De ce point de vue, Altec est principalement un fabricant de haut-parleurs (5) . On trouvera aux différents catalogues de la marque, vendus séparément, des enceintes. On trouve aussi bien des modèles domestiques au joli placage que des modèles utilitaires pour les cinémas et les studios. Altec publie aussi des plans d’enceinte. A une époque où les transports de bien ne sont pas aussi développé que de nos jours, il était de toute façon bien plus pratique de ne pas faire traverser les Etats-Unis ou les océans a des grosses boites pleines d’air.
Il faudra attendre 1974 pour voir apparaitre des modèles intégrés utilisant le haut-parleur 604 avec les modèles Stonehenge et Seventeen.
Mais pour répondre à la question de l’écoute, il nous faudra attendre un prochain article.
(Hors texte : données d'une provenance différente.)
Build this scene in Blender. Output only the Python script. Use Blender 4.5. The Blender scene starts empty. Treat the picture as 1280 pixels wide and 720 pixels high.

Pour aller plus loin, il y a bien sûr Wikipedia. Le site Lansing heritage est une source inépuisable pour la documentation historique. Enfin Great Plain Acoustics, nouveau nom de Great Plain Audio poursuit la production des composants Altec Lansing. On pourra aussi lire un article dans Vaccum Tube Valley #3.
(1) Entre externalisation, fusion et les changements d’employeur des ingénieurs, le dégrée de consanguinité entre Bell, Western Electric, Altec et JBL est considérable au mitant du XXe siècle.
(2) En fait, les deux innovations arrivent séparément. Le coaxial arrive en 1943 avec l’éphémère 601 qui possède des aimants à excitation.
(3) L’alignement temporel des haut-parleurs des enceintes multivoie sera la grande histoire des enceintes de la seconde partie des années 70. Pour les enceintes grand public, il sera plus vendeur de décaler les haut-parleurs. Les efforts du constructeur pour que la phase soit cohérente au niveau de la fréquence de recouvrement des haut-parleurs sont plus visibles par le client que la gestion de ce décalage au sein du filtre.
(4) Les modèles 811, 813 et 815 utilisant chacun un 604 dont le pavillon est modifié par UREI avec respectivement zéro, un ou deux boomers 515 en support pour les fréquences basses.
(5) C’est vers le milieu des années 60 et surtout dans les années 70 qu’apparaitront au catalogue d’Altec (et de JBL) des produits intégrés pour suivre la démocratisation de la haute-fidélité.